Session 3: Abolition as Intersectional

Key Questions

  • What does intersectionality mean?

  • Why is intersectionality important for understanding imprisonment and migration controls?

  • Why is intersectionality important for building abolitionist movements?

  • How do heteronormativity and binary gender norms contribute to the prison industrial complex?

  • How does the prison create and uphold structures of gender and sexuality?

  • What does it mean to be queer?

  • How does the Combahee River Collective Statement define “identity politics”?

Required Readings

Supplemental Materials

Recommended Materials

Exercise

How would you depict how different systems of oppression work together? Draw a diagram, picture, or image that conveys how different systems of oppression work together to shape US society. For an example, you could focus on systems of oppression that shape prisons, or access to food, or housing, or jobs and incomes, etc.

Reading guide

  • The Combahee River Collective theorized that “major systems of oppression are interlocking.
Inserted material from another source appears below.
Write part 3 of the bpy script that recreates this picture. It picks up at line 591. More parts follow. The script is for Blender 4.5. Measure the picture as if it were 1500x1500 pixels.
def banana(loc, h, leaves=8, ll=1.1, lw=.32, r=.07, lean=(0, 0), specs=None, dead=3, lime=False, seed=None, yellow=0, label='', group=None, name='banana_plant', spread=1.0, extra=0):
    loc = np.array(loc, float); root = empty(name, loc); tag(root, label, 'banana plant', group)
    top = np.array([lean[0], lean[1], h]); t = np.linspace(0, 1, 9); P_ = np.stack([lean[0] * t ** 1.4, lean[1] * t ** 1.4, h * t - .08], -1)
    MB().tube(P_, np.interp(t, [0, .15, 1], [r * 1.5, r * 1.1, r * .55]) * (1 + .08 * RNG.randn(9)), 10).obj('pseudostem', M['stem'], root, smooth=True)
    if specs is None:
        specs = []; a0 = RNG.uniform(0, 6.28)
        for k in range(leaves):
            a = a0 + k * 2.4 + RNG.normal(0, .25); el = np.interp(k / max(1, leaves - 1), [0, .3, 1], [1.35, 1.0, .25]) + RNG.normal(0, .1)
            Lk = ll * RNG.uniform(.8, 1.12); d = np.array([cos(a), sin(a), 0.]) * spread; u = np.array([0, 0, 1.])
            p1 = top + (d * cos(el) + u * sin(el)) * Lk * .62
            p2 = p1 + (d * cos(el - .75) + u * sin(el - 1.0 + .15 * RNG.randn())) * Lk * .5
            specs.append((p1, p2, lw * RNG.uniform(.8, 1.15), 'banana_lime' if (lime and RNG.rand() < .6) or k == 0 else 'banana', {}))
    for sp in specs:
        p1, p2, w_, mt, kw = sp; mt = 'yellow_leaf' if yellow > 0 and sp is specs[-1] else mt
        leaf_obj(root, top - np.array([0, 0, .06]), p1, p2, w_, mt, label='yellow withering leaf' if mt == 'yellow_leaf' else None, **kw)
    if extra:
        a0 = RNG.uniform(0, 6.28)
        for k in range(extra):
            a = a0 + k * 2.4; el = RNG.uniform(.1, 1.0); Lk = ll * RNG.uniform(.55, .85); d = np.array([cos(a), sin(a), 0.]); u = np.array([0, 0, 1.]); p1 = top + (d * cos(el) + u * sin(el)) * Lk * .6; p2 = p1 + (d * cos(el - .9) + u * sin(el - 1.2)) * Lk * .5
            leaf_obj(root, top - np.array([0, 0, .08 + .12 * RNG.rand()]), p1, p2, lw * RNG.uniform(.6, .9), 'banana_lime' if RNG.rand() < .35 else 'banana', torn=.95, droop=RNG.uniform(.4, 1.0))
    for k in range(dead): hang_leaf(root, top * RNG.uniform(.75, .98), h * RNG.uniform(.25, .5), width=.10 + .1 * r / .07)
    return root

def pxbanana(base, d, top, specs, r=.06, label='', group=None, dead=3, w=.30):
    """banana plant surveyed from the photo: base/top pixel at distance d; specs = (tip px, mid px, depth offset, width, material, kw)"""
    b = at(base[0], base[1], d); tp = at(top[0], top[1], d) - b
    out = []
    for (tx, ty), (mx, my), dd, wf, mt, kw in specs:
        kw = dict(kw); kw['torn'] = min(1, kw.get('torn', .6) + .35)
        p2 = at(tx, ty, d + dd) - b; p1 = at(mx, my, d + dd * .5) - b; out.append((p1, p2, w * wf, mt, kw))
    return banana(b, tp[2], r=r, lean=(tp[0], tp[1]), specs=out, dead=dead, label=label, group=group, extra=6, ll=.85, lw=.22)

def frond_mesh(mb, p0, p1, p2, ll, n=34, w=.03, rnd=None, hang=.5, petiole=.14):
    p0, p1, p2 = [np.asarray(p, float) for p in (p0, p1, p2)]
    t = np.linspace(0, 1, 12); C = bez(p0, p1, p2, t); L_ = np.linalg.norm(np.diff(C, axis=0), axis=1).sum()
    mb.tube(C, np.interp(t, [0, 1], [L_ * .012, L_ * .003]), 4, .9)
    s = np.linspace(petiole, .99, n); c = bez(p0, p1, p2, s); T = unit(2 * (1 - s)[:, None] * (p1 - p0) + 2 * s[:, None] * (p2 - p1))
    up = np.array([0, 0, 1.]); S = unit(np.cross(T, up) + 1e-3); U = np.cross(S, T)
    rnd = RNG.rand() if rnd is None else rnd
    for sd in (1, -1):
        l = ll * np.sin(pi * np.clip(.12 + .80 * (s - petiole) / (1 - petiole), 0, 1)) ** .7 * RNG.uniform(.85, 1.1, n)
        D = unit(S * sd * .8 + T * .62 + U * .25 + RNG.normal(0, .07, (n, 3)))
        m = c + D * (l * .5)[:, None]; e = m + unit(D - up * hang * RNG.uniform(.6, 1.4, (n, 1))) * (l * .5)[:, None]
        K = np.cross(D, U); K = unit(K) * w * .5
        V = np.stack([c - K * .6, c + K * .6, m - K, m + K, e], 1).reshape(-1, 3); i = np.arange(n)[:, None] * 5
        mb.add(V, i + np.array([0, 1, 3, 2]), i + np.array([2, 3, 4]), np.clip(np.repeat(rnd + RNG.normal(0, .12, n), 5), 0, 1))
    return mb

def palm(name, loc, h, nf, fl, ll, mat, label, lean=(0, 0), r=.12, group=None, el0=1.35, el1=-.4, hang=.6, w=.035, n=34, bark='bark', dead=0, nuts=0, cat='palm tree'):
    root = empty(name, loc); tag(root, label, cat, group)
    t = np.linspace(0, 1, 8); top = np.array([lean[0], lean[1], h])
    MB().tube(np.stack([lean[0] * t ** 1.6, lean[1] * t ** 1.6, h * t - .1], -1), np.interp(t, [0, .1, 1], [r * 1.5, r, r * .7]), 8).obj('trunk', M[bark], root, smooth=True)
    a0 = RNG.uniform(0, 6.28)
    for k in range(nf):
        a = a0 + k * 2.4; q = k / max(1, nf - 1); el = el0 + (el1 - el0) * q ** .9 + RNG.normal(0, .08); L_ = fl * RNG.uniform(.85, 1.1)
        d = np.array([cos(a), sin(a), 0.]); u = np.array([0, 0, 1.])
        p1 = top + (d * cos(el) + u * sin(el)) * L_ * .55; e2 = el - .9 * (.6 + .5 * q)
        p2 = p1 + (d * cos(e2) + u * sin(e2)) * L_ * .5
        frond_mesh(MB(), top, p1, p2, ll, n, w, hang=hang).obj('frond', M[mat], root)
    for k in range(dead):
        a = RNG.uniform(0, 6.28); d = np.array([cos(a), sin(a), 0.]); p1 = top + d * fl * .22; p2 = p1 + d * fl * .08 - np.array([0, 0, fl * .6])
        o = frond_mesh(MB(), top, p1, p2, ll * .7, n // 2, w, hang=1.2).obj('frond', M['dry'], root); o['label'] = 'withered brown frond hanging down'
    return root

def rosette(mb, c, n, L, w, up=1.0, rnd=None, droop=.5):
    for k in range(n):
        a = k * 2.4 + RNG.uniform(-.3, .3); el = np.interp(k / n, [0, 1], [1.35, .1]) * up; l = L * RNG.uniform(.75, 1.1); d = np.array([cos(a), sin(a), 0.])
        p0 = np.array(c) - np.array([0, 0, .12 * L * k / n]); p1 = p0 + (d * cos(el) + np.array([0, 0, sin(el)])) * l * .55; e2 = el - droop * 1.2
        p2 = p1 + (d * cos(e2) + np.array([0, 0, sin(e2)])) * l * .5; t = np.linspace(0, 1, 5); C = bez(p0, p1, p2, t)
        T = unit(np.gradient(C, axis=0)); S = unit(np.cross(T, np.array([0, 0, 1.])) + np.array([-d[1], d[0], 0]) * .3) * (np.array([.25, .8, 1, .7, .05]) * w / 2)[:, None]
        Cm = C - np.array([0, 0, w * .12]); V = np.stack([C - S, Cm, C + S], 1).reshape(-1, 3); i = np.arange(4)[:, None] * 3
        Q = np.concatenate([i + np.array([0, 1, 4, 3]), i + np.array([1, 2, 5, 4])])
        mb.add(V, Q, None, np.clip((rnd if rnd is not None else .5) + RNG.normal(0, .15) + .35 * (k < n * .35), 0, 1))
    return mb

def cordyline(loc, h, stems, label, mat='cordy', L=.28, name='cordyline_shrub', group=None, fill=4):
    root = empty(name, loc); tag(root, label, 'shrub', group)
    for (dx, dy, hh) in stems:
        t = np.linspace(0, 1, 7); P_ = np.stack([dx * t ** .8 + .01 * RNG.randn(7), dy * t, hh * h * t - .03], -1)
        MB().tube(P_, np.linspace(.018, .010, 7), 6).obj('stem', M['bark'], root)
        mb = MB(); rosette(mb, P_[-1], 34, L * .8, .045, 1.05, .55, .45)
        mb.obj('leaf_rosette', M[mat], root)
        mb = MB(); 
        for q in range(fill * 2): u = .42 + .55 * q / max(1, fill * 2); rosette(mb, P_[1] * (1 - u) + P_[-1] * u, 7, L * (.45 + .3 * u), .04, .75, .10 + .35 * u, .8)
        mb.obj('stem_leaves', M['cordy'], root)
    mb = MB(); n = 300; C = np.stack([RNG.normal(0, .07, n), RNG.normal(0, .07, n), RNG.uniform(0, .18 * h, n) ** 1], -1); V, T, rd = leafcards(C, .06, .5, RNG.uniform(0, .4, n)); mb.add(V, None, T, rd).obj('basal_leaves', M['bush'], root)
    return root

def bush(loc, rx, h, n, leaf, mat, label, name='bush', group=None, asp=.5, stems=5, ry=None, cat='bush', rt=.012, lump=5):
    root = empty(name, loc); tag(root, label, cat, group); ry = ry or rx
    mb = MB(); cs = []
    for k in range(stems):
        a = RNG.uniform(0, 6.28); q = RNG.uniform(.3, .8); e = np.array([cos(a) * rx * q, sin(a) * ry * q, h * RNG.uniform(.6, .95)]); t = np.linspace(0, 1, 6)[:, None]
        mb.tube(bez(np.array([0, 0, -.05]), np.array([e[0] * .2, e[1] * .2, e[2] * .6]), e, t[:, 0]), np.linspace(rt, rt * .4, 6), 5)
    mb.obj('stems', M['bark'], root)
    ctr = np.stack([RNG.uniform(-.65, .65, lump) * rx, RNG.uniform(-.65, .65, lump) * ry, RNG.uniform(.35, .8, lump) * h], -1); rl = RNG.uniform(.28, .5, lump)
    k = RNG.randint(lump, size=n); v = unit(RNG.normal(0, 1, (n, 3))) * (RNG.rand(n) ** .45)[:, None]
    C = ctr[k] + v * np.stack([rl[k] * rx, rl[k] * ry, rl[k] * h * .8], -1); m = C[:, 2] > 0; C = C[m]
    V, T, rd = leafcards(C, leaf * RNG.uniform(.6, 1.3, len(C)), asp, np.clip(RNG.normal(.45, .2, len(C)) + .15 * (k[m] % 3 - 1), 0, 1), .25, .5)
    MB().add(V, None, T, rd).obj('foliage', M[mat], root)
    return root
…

The synthesis of these oppressions creates the conditions of our lives.” What systems of oppression did they identify and what vision of Black feminist politics grew from that insight? Following Robin Kelley, what was the political and historical context of their formation, and what is the significance of paying attention to gender and sexuality as part of Black radical visions of freedom?

  • Why does Angela Davis distinguish between a focus on gender and a focus on women? According to Davis, how do gendered and sexualized power relations inform imprisonment? Why is it important to pay attention to how interlocking relations of power shape different people’s experiences of policing and imprisonment? (You could draw in Ritchie & Law here also)

  • Explain Davis’s critique of “separate but equal” or “gender parity” prison reforms (p. 74). 

  • All of these readings draw attention to the roles that racial-gendered stereotypes (or controlling images, stock figures) play in upholding systems of oppression. What are some of these stereotypes and how have they been used to devalue women and block interracial solidarities?

  • S. Lamble calls for a “queer/trans politics of prison abolition.” By using this term, they explain they are “referring less to ‘queer’ and ‘trans’ as umbrella identity terms and more to a political approach that questions, disrupts, and transforms dominant ideas about what is normal. Questioning the normalcy of the prison, a queer/trans politics not only helps identify the role of imprisonment in perpetuating gender, racial, and sexual violence, but also provides tools for developing alternative community responses that better address problems of harm” (237). What does it mean to question the “normalcy of the prison”? What other categories or taken-for-granted practices would also be questioned following a queer/trans politics of abolition?